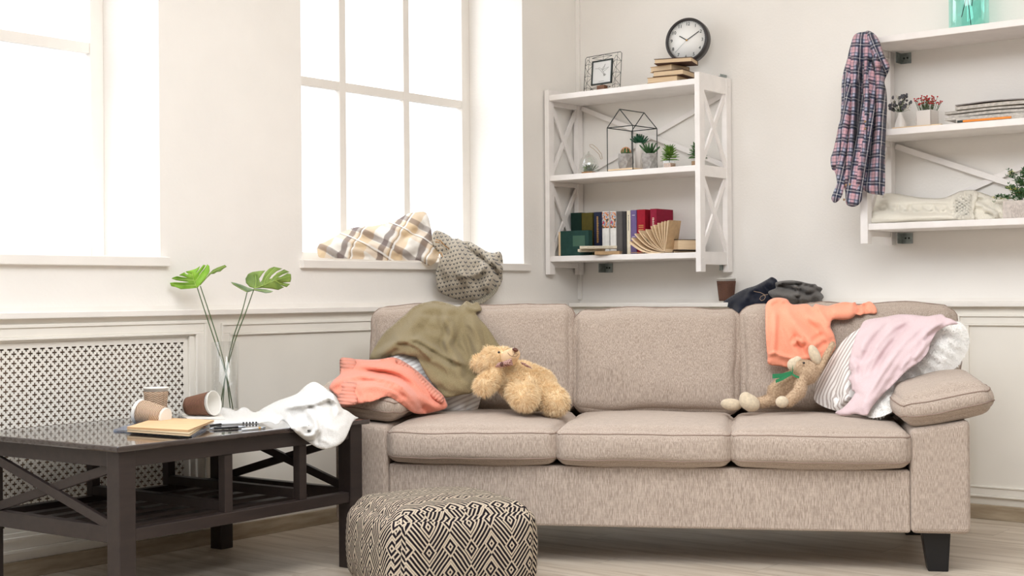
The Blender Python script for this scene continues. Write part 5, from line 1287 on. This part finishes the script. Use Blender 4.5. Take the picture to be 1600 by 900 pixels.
garment('cardigan', 'pale pink fine knit cardigan hanging over the striped and the fluffy pillow', 'cardigan',
    [(1344, 512), (1350, 502), (1362, 498), (1382, 495), (1406, 491), (1430, 492), (1448, 494), (1460, 492), (1472, 491), (1478, 496), (1488, 499), (1496, 506), (1484, 508), (1474, 512), (1462, 521), (1455, 535), (1448, 552), (1434, 567), (1416, 580), (1398, 598), (1378, 618), (1363, 636), (1354, 649), (1336, 647), (1318, 650), (1305, 645), (1316, 638), (1328, 626), (1336, 613), (1331, 610), (1330, 600), (1326, 592), (1330, 582), (1326, 572), (1330, 550), (1337, 526)],
    [(1345, 510, .47), (1410, 492, .49), (1480, 498, .37), (1454, 534, .31), (1398, 598, .25), (1354, 649, .18), (1318, 649, .26), (1330, 580, .34), (1380, 540, .36), (1420, 540, .33)],
    [([(1436, 494), (1400, 512), (1372, 545), (1352, 590), (1342, 615)], 7, .013), ([(1466, 496), (1430, 520), (1398, 560), (1368, 600), (1345, 640)], 9, .015), ([(1410, 494), (1380, 508), (1355, 530), (1340, 560)], 7, .010), ([(1418, 506), (1385, 530), (1362, 565), (1346, 600)], 3.5, -.009), ([(1450, 508), (1412, 545), (1380, 590), (1354, 628)], 4, -.008),
     ([(1476, 503), (1450, 520), (1428, 550), (1408, 580)], 6, .012, -1), ([(1448, 530), (1440, 545), (1425, 562)], 4, .009), ([(1330, 560), (1338, 580), (1334, 604)], 4, .007)],
    m_pink, step=3, puff=(.010, 5), nz=(.003, 28), solid=.003, wr=(.006, 17, 128, 3.5))
COL[0] = None
# ---- on the ledge behind the sofa
jns = garment('jeans', 'dark navy denim trousers heaped on the ledge beside the paper cup', 'trousers',
    [(1130, 477), (1131, 471), (1136, 467), (1149, 459), (1165, 451), (1181, 446), (1198, 437), (1205, 433), (1211, 435), (1215, 440), (1216, 452), (1212, 463), (1206, 474), (1190, 482), (1170, 486), (1160, 498), (1151, 499), (1146, 486), (1136, 479)],
    [(1130, 475, -.12), (1165, 451, -.07), (1205, 434, -.06), (1215, 455, -.09), (1206, 474, -.14), (1151, 497, -.21), (1170, 480, -.18)],
    [([(1138, 474), (1155, 466), (1180, 452), (1205, 440)], 7, .014), ([(1165, 470), (1172, 456), (1184, 450)], 3, .008), ([(1190, 445), (1196, 455), (1204, 462)], 3, .007, 1), ([(1152, 490), (1160, 476), (1180, 468)], 6, .012), ([(1196, 440), (1208, 446)], 4, .008)],
    m_denim, wr=(.006, 10, -35, 2.2), step=2.5, puff=(.035, 9), frame=WALLB, nz=(.004, 14), solid=.004)
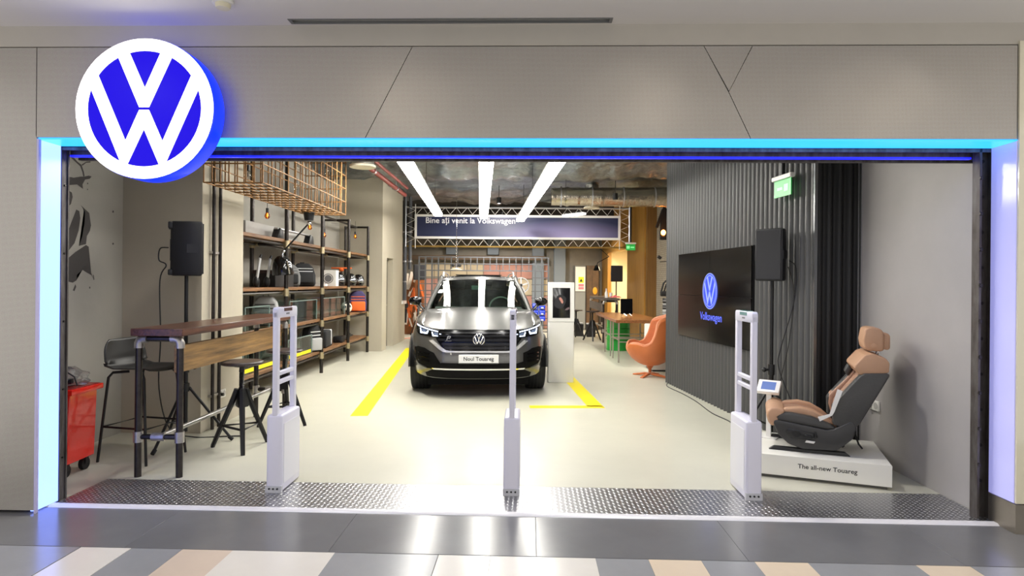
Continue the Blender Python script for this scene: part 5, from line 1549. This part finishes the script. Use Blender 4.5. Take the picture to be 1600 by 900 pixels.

_ _ _ _ _ _ _

• **PROBLEM STATEMENT**: Pick out the lines above that hold the string "This" and show them.

• **ANSWER IN FULL**:
The Blender Python script for this scene continues. Write part 5, from line 1287 on. This part finishes the script. Use Blender 4.5. Take the picture to be 1600 by 900 pixels.
Continue the Blender Python script for this scene: part 5, from line 1549. This part finishes the script. Use Blender 4.5. Take the picture to be 1600 by 900 pixels.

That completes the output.